HC Deb 13 November 1940 vol 365 cc1688-9
19 and 20. Sir R. Acland

asked the Parliamentary Secretary to the Ministry of Aircraft Production (1) whether he has been able to make a decision to agree to the request of the shop stewards at the aircraft factory in the North-West of England for an inquiry into questions which they have raised;

(2) whether any decision has been taken to hold an inquiry into the allegations of the workmen at a certain aircraft factory about which private representations have been made to him?

Colonel Llewellin

Yes, Sir. My Noble Friend is having inquiries made into the matters referred to in these Questions.

Sir R. Acland

Is the nature of the inquiry to be of the kind suggested in the communications which have passed between us, or is it merely to be a Governmental inquiry, in which the men cannot be expected to have confidence?

Colonel Llewellin

I do not know why the men should not have confidence in a Governmental inquiry, when the Government represents all parties—[Interruption]—with the exception of—

Mr. Maxton

Some of us.

Colonel Llewellin

I should have thought that a Governmental inquiry might have been the right one. Do not let me say anything to misrepresent the position to my hon. Friend. We have had a statement of the case from the shop stewards, and we have just received comments on that from the other side. We are considering those two statements together in the first instance.

Mr. Hicks

In such circumstances, would the hon. and gallant Gentleman ask that the shop stewards should make their requests through the trade unions, which is their best way to get representation? If there is to be an inquiry at all, should it not be done through their organisations?

Colonel Llewellin

I quite agree with what my hon. Friend has said. Ultimately we may deal with the matter in that way.

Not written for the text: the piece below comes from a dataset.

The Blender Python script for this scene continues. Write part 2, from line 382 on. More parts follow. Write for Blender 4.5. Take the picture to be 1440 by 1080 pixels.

My Noble Friend, in the peculiar circumstances of the case, did see the shop stewards, but in the normal way the practice of the Department must be, and should be, to deal with these matters through the trade union representatives.

Sir R. Acland

Would the hon. and gallant Gentleman discuss this matter with me afterwards? There are important issues involved, and it is conceivable that it may be necessary to raise the matter at some other time.

Mr. Granville

Is not this a matter for the Minister of Labour?